Enjoy Tel Aviv, don’t forget your swimsuit!

A Wisconsin Yankee in King David's Court said...

Dear Mohamed, I think you underestimate the extent to which Israel's Supreme Court has adjusted the route of the separation barrier: Three years ago, The New York Times reported the following: “Pressed by the Israeli Supreme Court and the United States, Mr. Sharon has pulled the separation barrier much closer than it had been to Israel's 1967 boundaries, which were the armistice lines of the 1948-49 Arab-Israeli war and became known as the green line. Even including the three major Israeli settlement blocs of Maale Adumim, Ariel further north and Gush Etzion in the south, the land between the green line and the barrier is 8 percent of the West Bank - close to the 5 percent in the proposal that President Clinton was putting forward in 2000, at the end of his negotiations with the Palestinians and the Israelis. And even that provisional, unilateral 8 percent, before final-status negotiations begin, means that 99.5 percent of Palestinians would live outside the barrier, in 92 percent of the West Bank, with 74 percent of Israeli settlers inside it” (“Israel, on Its Own, Is Shaping the Borders of the West Bank,” April 19, 2005).

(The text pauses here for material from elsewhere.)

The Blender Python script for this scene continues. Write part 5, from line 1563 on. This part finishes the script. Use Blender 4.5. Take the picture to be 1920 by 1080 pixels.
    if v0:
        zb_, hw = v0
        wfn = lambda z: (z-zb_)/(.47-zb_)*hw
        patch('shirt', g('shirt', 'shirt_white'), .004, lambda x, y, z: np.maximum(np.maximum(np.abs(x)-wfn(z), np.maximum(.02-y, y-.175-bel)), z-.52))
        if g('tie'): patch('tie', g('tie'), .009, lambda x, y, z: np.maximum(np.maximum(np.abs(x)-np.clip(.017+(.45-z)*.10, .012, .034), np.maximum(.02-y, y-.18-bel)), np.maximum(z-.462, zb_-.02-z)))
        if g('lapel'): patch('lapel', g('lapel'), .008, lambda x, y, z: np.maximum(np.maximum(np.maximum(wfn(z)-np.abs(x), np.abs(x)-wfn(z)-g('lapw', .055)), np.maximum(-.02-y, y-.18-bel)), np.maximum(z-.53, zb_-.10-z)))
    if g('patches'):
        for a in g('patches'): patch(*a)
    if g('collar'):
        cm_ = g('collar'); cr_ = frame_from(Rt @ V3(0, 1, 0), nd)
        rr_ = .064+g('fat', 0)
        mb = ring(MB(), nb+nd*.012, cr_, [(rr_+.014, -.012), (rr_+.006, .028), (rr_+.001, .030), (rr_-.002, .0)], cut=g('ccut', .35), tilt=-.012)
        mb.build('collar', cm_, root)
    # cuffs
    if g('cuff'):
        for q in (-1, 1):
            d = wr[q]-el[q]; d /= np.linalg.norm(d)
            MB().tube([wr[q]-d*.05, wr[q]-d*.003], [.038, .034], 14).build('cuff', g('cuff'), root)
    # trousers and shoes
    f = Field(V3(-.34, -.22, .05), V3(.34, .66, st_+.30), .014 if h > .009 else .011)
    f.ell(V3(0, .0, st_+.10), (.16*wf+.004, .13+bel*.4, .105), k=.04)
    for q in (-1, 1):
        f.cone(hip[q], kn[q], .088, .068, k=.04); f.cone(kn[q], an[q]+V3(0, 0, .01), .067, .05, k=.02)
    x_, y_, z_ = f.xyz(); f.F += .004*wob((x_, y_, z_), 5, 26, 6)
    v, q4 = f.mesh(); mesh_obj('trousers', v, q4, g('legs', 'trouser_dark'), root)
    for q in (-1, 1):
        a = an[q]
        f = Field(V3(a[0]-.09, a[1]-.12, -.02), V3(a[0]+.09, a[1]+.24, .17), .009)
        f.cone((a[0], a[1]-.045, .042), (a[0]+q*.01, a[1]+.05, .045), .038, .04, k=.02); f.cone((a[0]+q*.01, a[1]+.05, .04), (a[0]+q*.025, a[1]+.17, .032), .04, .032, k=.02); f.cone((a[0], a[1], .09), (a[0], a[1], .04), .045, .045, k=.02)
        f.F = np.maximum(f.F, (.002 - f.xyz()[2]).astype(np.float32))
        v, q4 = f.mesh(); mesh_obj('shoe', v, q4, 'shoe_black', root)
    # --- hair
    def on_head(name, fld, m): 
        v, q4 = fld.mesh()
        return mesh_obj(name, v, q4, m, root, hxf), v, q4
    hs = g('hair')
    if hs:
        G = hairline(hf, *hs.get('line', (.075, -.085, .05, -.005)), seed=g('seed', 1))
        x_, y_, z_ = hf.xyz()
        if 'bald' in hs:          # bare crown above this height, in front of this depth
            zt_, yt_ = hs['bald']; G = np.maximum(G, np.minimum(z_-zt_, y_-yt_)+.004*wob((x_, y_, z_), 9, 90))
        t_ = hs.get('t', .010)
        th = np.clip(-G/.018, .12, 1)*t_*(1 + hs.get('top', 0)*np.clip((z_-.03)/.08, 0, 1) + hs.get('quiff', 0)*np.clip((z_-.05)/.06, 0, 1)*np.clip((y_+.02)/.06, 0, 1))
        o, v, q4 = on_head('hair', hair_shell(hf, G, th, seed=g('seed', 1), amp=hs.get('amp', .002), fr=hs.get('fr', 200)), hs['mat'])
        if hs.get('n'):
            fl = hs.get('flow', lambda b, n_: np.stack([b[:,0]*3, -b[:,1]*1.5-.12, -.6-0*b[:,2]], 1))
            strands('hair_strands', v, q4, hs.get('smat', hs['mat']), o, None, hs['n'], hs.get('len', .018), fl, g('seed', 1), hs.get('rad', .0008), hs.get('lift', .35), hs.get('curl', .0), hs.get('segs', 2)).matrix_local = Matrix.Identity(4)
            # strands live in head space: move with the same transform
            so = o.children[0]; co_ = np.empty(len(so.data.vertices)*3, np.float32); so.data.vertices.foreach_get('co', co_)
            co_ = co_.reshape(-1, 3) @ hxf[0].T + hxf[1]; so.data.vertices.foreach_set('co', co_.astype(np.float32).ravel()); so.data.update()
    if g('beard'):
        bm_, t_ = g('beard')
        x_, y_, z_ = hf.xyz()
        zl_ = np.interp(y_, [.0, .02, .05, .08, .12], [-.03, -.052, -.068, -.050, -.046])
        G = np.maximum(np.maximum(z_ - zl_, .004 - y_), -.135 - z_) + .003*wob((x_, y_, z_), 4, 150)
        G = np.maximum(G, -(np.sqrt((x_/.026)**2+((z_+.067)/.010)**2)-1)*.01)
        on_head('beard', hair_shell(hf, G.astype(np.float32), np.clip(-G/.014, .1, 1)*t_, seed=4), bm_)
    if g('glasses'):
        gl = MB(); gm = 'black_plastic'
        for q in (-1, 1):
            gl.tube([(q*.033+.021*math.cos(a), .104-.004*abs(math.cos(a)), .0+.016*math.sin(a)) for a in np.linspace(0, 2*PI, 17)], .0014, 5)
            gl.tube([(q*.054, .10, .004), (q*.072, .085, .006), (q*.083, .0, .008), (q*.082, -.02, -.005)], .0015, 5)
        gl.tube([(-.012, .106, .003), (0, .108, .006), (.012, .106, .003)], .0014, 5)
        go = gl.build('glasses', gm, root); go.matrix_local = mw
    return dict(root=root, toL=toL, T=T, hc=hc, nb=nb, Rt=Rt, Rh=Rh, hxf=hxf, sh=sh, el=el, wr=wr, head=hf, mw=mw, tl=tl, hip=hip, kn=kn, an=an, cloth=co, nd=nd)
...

A Wisconsin Yankee in King David's Court said...

POSTSCRIPT: On July 28, 2008, Haaretz reported: "After a five-year battle, the defense establishment has finally given in: It agreed to dismantle a 2.4-kilometer stretch of the separation fence north of Qalqilyah. The move will return 2,600 dunams of agricultural land to its Palestinian owners. The dismantled stretch will be replaced by 4.9 kilometers of fencing closer to the Green Line, at a cost of more than NIS 50 million.... The fence in this area was built in 2003, and residents of several nearby Palestinian villages promptly petitioned the High Court of Justice against it. They won several legal victories over the years: The court ordered the fence be moved closer to the Green Line around Bil'in, Alfei Menashe and Tzufin.... In the Bil'in ruling in 2007, the court reiterated that the fence's route must be dictated by security, not a settlement's expansion plans."